Week 12: Literature and Arts as Critique and Resistance; Sufi Rock

For this week of class, I decided to compose a second musical piece to reflect the Sufi rock we had listened to in the class. In his piece on Sufi rock, Professor Asani notes that Sufi rock challenges the political and religious authority’s hegemony against the West (Asani 10). However, he adds that the Sufi rock often includes elements of western music, in addition to Muslim and local heritage, and Sufi imagery and poetry (Asani 3, 10). In class, we particularly discussed how John Lennon, Nusrat Fateh Ali Khan, and Bulleh Shah, who, respectively, foster notions of peace, spirituality, and looking beyond the narrow interpretations of Islam in their artistic mediums, inspired Salman Ahmad, one of the key founders of Sufi rock (Lecture 4.21.16). Thus, Sufi rock combines all of these different traditions together to show that the divine loves various traditions, and diversity more generally (Lecture 4.21.16).
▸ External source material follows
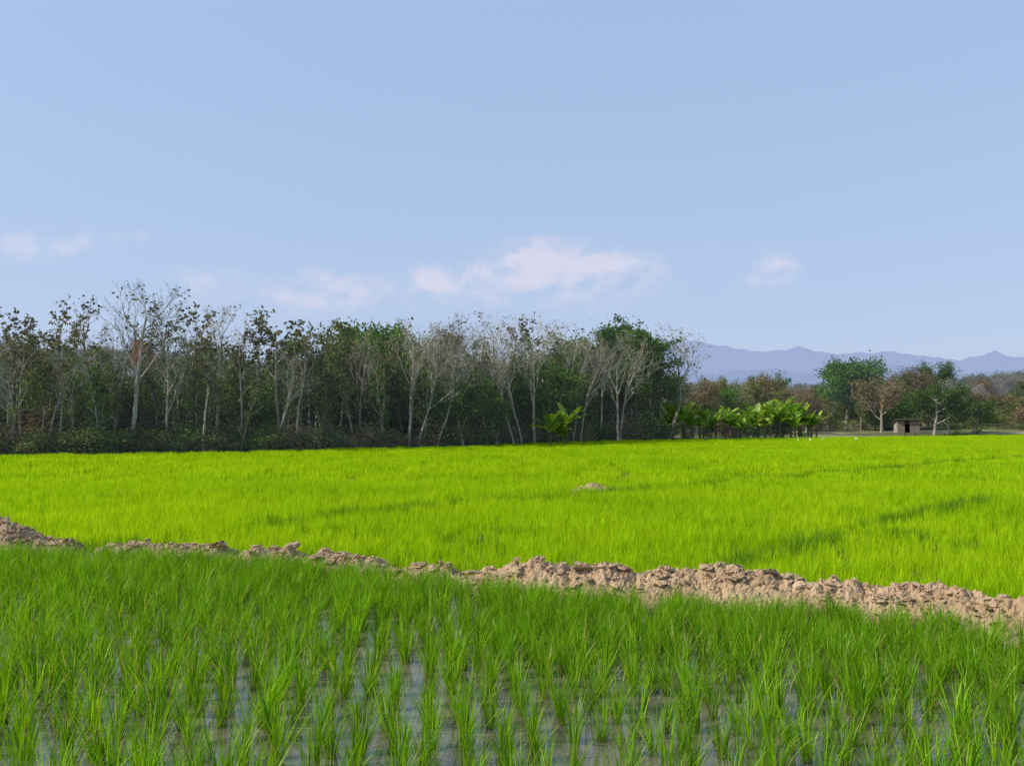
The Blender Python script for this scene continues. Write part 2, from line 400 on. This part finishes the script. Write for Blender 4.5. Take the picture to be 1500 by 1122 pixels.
# ------------------------------------------------------------ trees
def gen_tree(name,seed,H,r0,bark,leaf,trunk=0.5,first=0.45,kids=(5,4,3),ang=(35,40,40),ratio=(0.55,0.5,0.5),up=0.25,wob=0.12,
             nleaf=800,lsize=0.25,clump=0.5,leaflevel=2,flat=1.0,link=False,allow=0.0,sides=6,pw=2.0):
    r=random.Random(seed); V=[];F=[];tips=[]
    maxl=len(kids)
    def grow(p,d,L,rad,lev):
        n=7 if lev==0 else (5 if lev==1 else 3)
        pts=[p.copy()];rads=[rad]; dirs=[d.copy()]
        wb=wob*(0.6 if lev==0 else 1)
        for i in range(n):
            d=(d+Vector((r.gauss(0,wb),r.gauss(0,wb),r.gauss(0,wb)*0.6+ (up*0.5 if lev>0 else 0.1)/n*2)) ).normalized()
            p=p+d*(L/n); pts.append(p.copy()); dirs.append(d.copy())
            t=(i+1)/n; rads.append(rad*(1-0.62*t) if lev<maxl else rad*(1-0.7*t))
        tube(V,F,pts,rads,sides if lev==0 else (4 if lev==1 else 3))
        if lev>=leaflevel:
            for q in pts[1:]: tips.append(q)
        if lev<maxl:
            k=kids[lev]
            az0=r.uniform(0,6.28)
            for c in range(k):
                t=(first if lev==0 else 0.3)+(1-(first if lev==0 else 0.3))*(c+r.uniform(0.2,1.0))/k
                t=min(t,1); fi=t*n; i=min(int(fi),n-1); q=pts[i].lerp(pts[i+1],fi-i); dd=dirs[i+1]
                az=az0+c*2.4+r.gauss(0,0.4)
                a1=dd.orthogonal().normalized(); a2=dd.cross(a1)
                an=R(ang[lev]*r.uniform(0.6,1.25))
                nd=(dd*math.cos(an)+(a1*math.cos(az)+a2*math.sin(az))*math.sin(an)).normalized()
                rr=(rads[i]*(1-(fi-i))+rads[i+1]*(fi-i))*0.62
                grow(q,nd,L*ratio[lev]*r.uniform(0.7,1.2)*(1.15-0.45*t if lev==0 else 1),max(rr,0.010),lev+1)
    grow(Vector((0,0,-0.2)),Vector((r.gauss(0,0.03),r.gauss(0,0.03),1)).normalized(),H*trunk,r0,0)
    nb=len(F); 
    Vb=np.array(V); var=[0.5]*len(V)
    rs=np.random.default_rng(seed); T=np.array([t[:] for t in tips]); 
    w=rs.random(len(T))**pw+0.02; w/=w.sum()
    ci=rs.choice(len(T),nleaf,p=w); cw=rs.random(len(T))
    C=T[ci]+rs.normal(0,1,(nleaf,3))*clump*np.array([1,1,0.7*flat])
    A=rs.normal(0,1,(nleaf,3)); A/=np.linalg.norm(A,axis=1)[:,None]
    B=np.cross(A,rs.normal(0,1,(nleaf,3))); B/=np.linalg.norm(B,axis=1)[:,None]
    s=lsize*rs.uniform(0.6,1.3,nleaf)[:,None]
    Q=np.stack([C-A*s*0.5,C+B*s*0.3,C+A*s*0.5,C-B*s*0.3],1).reshape(-1,3)
    b=len(Vb); FQ=(b+np.arange(nleaf*4).reshape(-1,4)).tolist()
    lv=np.clip(cw[ci]*0.6+rs.random(nleaf)*0.5,0,1)
    Vall=np.concatenate([Vb,Q]); k=H/np.percentile(Vall[:,2],99.8); Vall[:,:]*=k
    return mk_mesh(name,Vall,F+FQ,[bark,leaf],midx=[0]*nb+[1]*nleaf,var=np.r_[var,np.repeat(lv,4)],link=False)

def gen_bush(name,seed,H,W,leaf,nleaf,lsize,nclump=14):
    r=np.random.default_rng(seed); V=[];F=[]
    cl=[]
    for k in range(nclump):
        a=r.uniform(0,6.28); q=W*0.5*math.sqrt(r.random()); z=H*r.uniform(0.15,0.85)*(1-0.3*q/(W*.5))
        cl.append((q*math.cos(a),q*math.sin(a),z))
        tube(V,F,[(0,0,-0.1),(cl[-1][0]*0.4,cl[-1][1]*0.4,z*0.5),cl[-1]],[0.04,0.03,0.01],3)
    nb=len(F); cl=np.array(cl); ci=r.integers(0,nclump,nleaf)
    C=cl[ci]+r.normal(0,1,(nleaf,3))*np.array([W*0.13,W*0.13,H*0.13]); C[:,2]=np.abs(C[:,2])
    A=r.normal(0,1,(nleaf,3)); A/=np.linalg.norm(A,axis=1)[:,None]
    B=np.cross(A,r.normal(0,1,(nleaf,3))); B/=np.linalg.norm(B,axis=1)[:,None]
    s=lsize*r.uniform(0.6,1.3,nleaf)[:,None]
    Q=np.stack([C-A*s*0.5,C+B*s*0.3,C+A*s*0.5,C-B*s*0.3],1).reshape(-1,3)
    b=len(V); FQ=(b+np.arange(nleaf*4).reshape(-1,4)).tolist()
    cw=r.random(nclump); lv=np.clip(cw[ci]*0.6+r.random(nleaf)*0.5,0,1)
    return mk_mesh(name,np.concatenate([np.array(V),Q]),F+FQ,[M_barkd,leaf],midx=[0]*nb+[1]*nleaf,var=np.r_[[0.5]*len(V),np.repeat(lv,4)],link=False)

T={}
def fam(k,n,f): T[k]=[f(i) for i in range(n)]
fam('bare',5,lambda i:gen_tree('bare_tree',20+i,12,0.14,M_barkp,M_leaf_teak,trunk=0.78,first=0.42,kids=(8,6,5,2),ang=(34,38,42,40),ratio=(0.42,0.5,0.5,0.5),up=0.5,nleaf=180,lsize=0.22,clump=0.10,leaflevel=3))
fam('teak',6,lambda i:gen_tree('teak_tree',40+i,12,0.12,M_bark,M_leaf_teak,trunk=0.85,first=0.52,kids=(7,4,3),ang=(42,40,40),ratio=(0.27,0.5,0.5),up=0.5,nleaf=[420,280,460,220,400,300][i],lsize=0.32,clump=0.13,leaflevel=2,pw=3.0))
fam('olive',4,lambda i:gen_tree('olive_tree',60+i,10,0.14,M_bark,M_leaf_olive,trunk=0.75,first=0.3,kids=(10,5,4),ang=(48,42,40),ratio=(0.36,0.5,0.5),up=0.35,nleaf=3200,lsize=0.23,clump=0.28,leaflevel=2))
fam('green',3,lambda i:gen_tree('green_tree',80+i,9,0.2,M_bark,M_leaf_green,trunk=0.6,first=0.25,kids=(11,6,4),ang=(58,45,40),ratio=(0.6,0.5,0.5),up=0.3,nleaf=8000,lsize=0.24,clump=0.36,leaflevel=2))
fam('slim',3,lambda i:gen_tree('slender_tree',90+i,9,0.08,M_bark,M_leaf_olive,trunk=0.93,first=0.3,kids=(13,4,2),ang=(45,42,40),ratio=(0.16,0.5,0.5),up=0.5,nleaf=1200,lsize=0.22,clump=0.2,leaflevel=1))
fam('dark',2,lambda i:gen_tree('spreading_tree',110+i,13,0.3,M_barkd,M_leaf_green,trunk=0.6,first=0.4,kids=(9,6,4),ang=(58,45,40),ratio=(0.62,0.5,0.5),up=0.12,nleaf=8000,lsize=0.27,clump=0.36,leaflevel=2,flat=0.6))
fam('bright',2,lambda i:gen_tree('round_crown_tree',120+i,11,0.25,M_bark,M_leaf_bright,trunk=0.5,first=0.35,kids=(11,6,4),ang=(50,45,40),ratio=(0.7,0.5,0.5),up=0.3,nleaf=15000,lsize=0.30,clump=0.42,leaflevel=2,pw=1.0))
fam('brown',2,lambda i:gen_tree('dry_tree',130+i,10,0.2,M_bark,M_leaf_brown,trunk=0.5,first=0.35,kids=(9,6,4),ang=(50,45,40),ratio=(0.7,0.5,0.5),up=0.35,nleaf=4200,lsize=0.22,clump=0.35,leaflevel=2))
rr=random.Random(5)
def put(kind,px,top,d,sx=1.0,base=None):
    src=rr.choice(T[kind]); x,y=at(px,d); z=terrain(x,y) if base is None else base
    zs=np.array([v.co.z for v in src.data.vertices]).max() if 'mz' not in src else src['mz']
    src['mz']=float(zs)
    s=hgt(top,d,z)/zs
    ob=bpy.data.objects.new(src.name.split('.')[0].rstrip('0123456789_'),src.data); COL.objects.link(ob)
    ob.location=(x,y,z); ob.rotation_euler=(0,0,rr.uniform(0,6.28)); ob.scale=(s*sx,s*sx,s)
    return ob
hero=[('teak',12,445,46),('teak',42,458,50),('teak',75,430,47),('slim',100,485,49),('teak',132,432,49),('bare',152,470,54),('bare',195,400,47,1.2),('slim',232,478,50),
('teak',250,428,50),('teak',280,436,54),('olive',290,482,66),('bare',318,438,50),('slim',345,500,53),('teak',380,455,52,1.2),('teak',408,445,51,1.3),('olive',440,474,58),('slim',468,470,56),('olive',500,484,60),
('green',545,468,68),('green',590,485,70),('green',565,462,74,0.9),('bare',600,460,56),('bare',628,464,60),('olive',655,480,66),('bare',690,445,60),('bare',722,450,62),('bare',745,447,66),('bare',782,450,63),('teak',768,460,68),
('olive',815,476,72),('bare',838,472,70),('green',862,470,80),('dark',932,459,80,0.9),('dark',905,472,86,0.8),('bare',908,480,74),('bare',978,480,84,1.5),('olive',960,502,86),('olive',1000,540,92),
('green',678,538,57,1.25),('green',800,512,66),('green',728,562,60),('olive',600,525,58),('slim',520,510,54),('slim',420,520,51),('slim',300,525,49),('slim',170,530,47),('slim',60,520,45),('teak',560,500,57),
('bare',20,500,44),('bare',68,495,45),('bare',115,505,46),('bare',245,490,48),('bare',460,490,54),('bare',655,470,58),('bare',715,480,59),('bare',610,480,56),('bare',905,500,72),('bare',850,485,70),('teak',500,490,56),('teak',455,500,53),
('teak',30,478,44),('teak',90,470,45),('bare',165,455,49),('bare',270,462,52),('teak',298,470,47),('teak',350,478,49),('bare',400,490,49),('teak',0,455,49),('teak',435,462,50),('teak',485,468,57),('bare',530,482,56),('teak',670,462,62),('bare',640,500,56),('bare',765,478,62),('bare',700,470,66),('bare',755,500,60),('bare',820,480,68),('bare',880,478,74),
('bright',1240,513,130,0.95),('brown',1110,543,135),('olive',1045,547,120),('olive',1075,553,125),('green',1128,541,140),('brown',1160,562,150),('olive',1195,560,140),('olive',1095,556,118),('olive',1145,566,122),('brown',1180,575,125),('olive',1030,550,112),('green',1060,560,115),
('brown',1290,548,120),('olive',1330,545,135),('brown',1345,532,150),('green',1367,553,108,1.1),('green',1388,560,112),('green',1425,578,112),('green',1366,524,190),('brown',1465,572,150),('olive',1260,585,125),('brown',1020,552,110),('olive',1215,572,132),('brown',1300,570,140),('olive',1410,560,165),('brown',1440,550,180),('olive',1490,556,170)]
for h in hero: put(*h)

# woodland filling between the tall trunks + edge shrubs
bushes=[gen_bush('shrub_%02d'%i,500+i,2.2,2.6,[M_leaf_dark,M_leaf_olive,M_leaf_green,M_leaf_brown][i],1300,0.17) for i in range(4)]
thin=[gen_tree('sapling_%02d'%i,520+i,7,0.07,[M_barkp,M_bark,M_barkp][i%3],[M_leaf_dark,M_leaf_olive,M_leaf_green][i%3],trunk=0.95,first=0.25,kids=(11,4,2),ang=(46,42,40),ratio=(0.17,0.5,0.5),up=0.5,nleaf=600,lsize=0.22,clump=0.2,leaflevel=1) for i in range(6)]
und=[gen_tree('understorey_%02d'%i,540+i,6,0.12,M_barkd,[M_leaf_dark,M_leaf_green,M_leaf_olive,M_leaf_brown][i],trunk=0.6,first=0.10,kids=(11,5,3),ang=(60,45,40),ratio=(0.55,0.5,0.5),up=0.3,nleaf=3200,lsize=0.24,clump=0.4,leaflevel=1) for i in range(4)]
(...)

Consequently, in my music piece, I decided to create the instrumental music to a Sufi rock song. I included a variety of instruments, both Western and from other traditions, including two pianos, one bass, and different kinds of drums to reflect on the varieties of influences that Sufi rock may have – I specifically tried to use the same drums I had heard in Salman Ahmad’s pieces during class (Lecture 4.21.16). As Asani notes in his piece on Sufi rock, musicians often use Sufi rock a way to have peace in society (Asani 3). Subsequently, my hope is that my piece helps Westerners and Muslims understand the similarities in their music and use music as a way to have peace within the diversity in society.